* **Given data**:
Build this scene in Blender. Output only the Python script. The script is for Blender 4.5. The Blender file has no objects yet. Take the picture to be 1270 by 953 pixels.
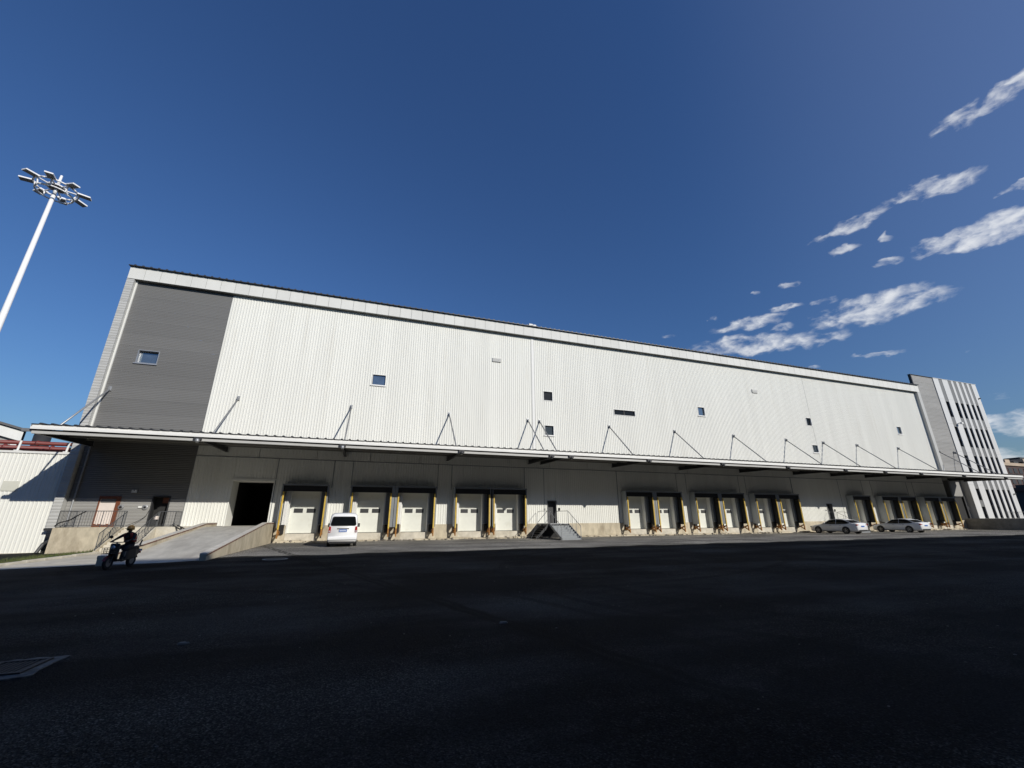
import bpy, math, random
from mathutils import Vector, Matrix
random.seed(7)
R = math.radians
scene = bpy.context.scene
col = scene.collection

# ------------------------------------------------------------------ camera
F_PX, PITCH, ROLL, YAW = 511.7, R(18.05), R(-0.207), R(70.87)
CAM = Vector((0, -35.5, 1.6))
fh = Vector((math.cos(YAW), math.sin(YAW), 0)); rt = Vector((math.sin(YAW), -math.cos(YAW), 0)); zz = Vector((0, 0, 1))
fw = math.cos(PITCH) * fh + math.sin(PITCH) * zz
up = -math.sin(PITCH) * fh + math.cos(PITCH) * zz
rx = math.cos(ROLL) * rt + math.sin(ROLL) * up
uy = -math.sin(ROLL) * rt + math.cos(ROLL) * up
cam = bpy.data.cameras.new('camera'); camo = bpy.data.objects.new('camera', cam); col.objects.link(camo)
cam.sensor_fit = 'HORIZONTAL'; cam.sensor_width = 36; cam.lens = F_PX / 1270 * 36
cam.clip_start = 0.1; cam.clip_end = 5000
M = Matrix((rx, uy, -fw)).transposed().to_4x4(); M.translation = CAM
camo.matrix_world = M
scene.camera = camo

# ------------------------------------------------------------------ light
SUN = Vector((0.57, -1.0, 0.60))
SUN_EL = math.atan2(SUN.z, math.hypot(SUN.x, SUN.y)); SUN_AZ = math.atan2(SUN.x, SUN.y)
sl = bpy.data.lights.new('sun', 'SUN'); sl.energy = 4.2; sl.angle = R(0.53); sl.color = (1.0, 0.955, 0.88)
so = bpy.data.objects.new('sun', sl); col.objects.link(so)
so.rotation_euler = (-SUN).to_track_quat('-Z', 'Y').to_euler(); so.location = SUN * 100
scene.view_settings.view_transform = 'Standard'; scene.view_settings.look = 'None'
scene.view_settings.exposure = 0.0; scene.view_settings.gamma = 1.0
scene.view_settings.use_curve_mapping = False
scene.cycles.max_bounces = 6; scene.cycles.diffuse_bounces = 3; scene.cycles.glossy_bounces = 3
SKY_STRENGTH = 0.05

CLOUDS = [
(1.347, 0.61, 11.0, 0.47, -0.705, -66.0, 0.8), (1.243, 0.526, 16.691, -1.752, -13.667, -58.816, 0.95),
(1.118, 0.521, 15.024, 1.045, 0.83, -77.145, 0.8), (1.092, 0.485, 36.065, 0.142, -6.604, -135.723, 0.8),
(1.156, 0.481, 95.067, -4.201, -14.129, -142.523, 0.7), (1.151, 0.438, 48.574, -1.978, -8.92, -141.727, 0.8),
(1.286, 0.432, 10.8, -0.683, -2.674, -46.0, 1.15), (1.335, 0.48, 32.798, -1.265, -2.709, -171.142, 0.8),
(1.116, 0.366, 10.048, -0.188, 0.338, -40.74, 1.0), (0.909, 0.394, 14.718, -0.498, -4.852, -74.654, 0.9),
(0.974, 0.41, 31.472, -0.801, -6.543, -124.262, 0.8), (0.909, 0.349, 8.417, -0.995, -7.436, -49.277, 0.85),
(0.924, 0.453, 90.757, -5.688, -17.591, -151.194, 0.7), (0.988, 0.452, 47.129, 0.004, -6.871, -157.358, 0.7),
(1.1, 0.283, 29.299, -2.643, -5.502, -172.432, 0.7), (0.828, 0.42, 89.796, -1.435, -9.385, -191.813, 0.6),
(0.729, 0.401, 67.312, 3.621, 6.117, -220.444, 0.5), (0.997, 0.284, 74.513, -2.753, 4.62, -212.703, 0.6),
(1.237, 0.135, 18.0, -3.212, 5.225, -50.0, 0.85), (1.23, 0.085, 18.0, -4.3, 6.093, -80.0, 0.8),
(1.234, 0.18, 27.469, -2.986, 14.105, -138.821, 0.35), (1.204, 0.259, 61.412, -5.754, 11.094, -385.917, 0.3),
(1.02, 0.335, 20.0, -1.0, -4.0, -90.0, 0.8), (0.86, 0.372, 45.0, -2.0, -6.0, -150.0, 0.7), (1.04, 0.402, 40.0, -1.0, -6.0, -150.0, 0.6), (0.955, 0.372, 40.0, -1.0, -6.0, -130.0, 0.7)]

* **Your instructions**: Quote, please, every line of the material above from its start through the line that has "col = scene.collection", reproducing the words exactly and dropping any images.

* **Result of this exercise**:
Build this scene in Blender. Output only the Python script. The script is for Blender 4.5. The Blender file has no objects yet. Take the picture to be 1270 by 953 pixels.
import bpy, math, random
from mathutils import Vector, Matrix
random.seed(7)
R = math.radians
scene = bpy.context.scene
col = scene.collection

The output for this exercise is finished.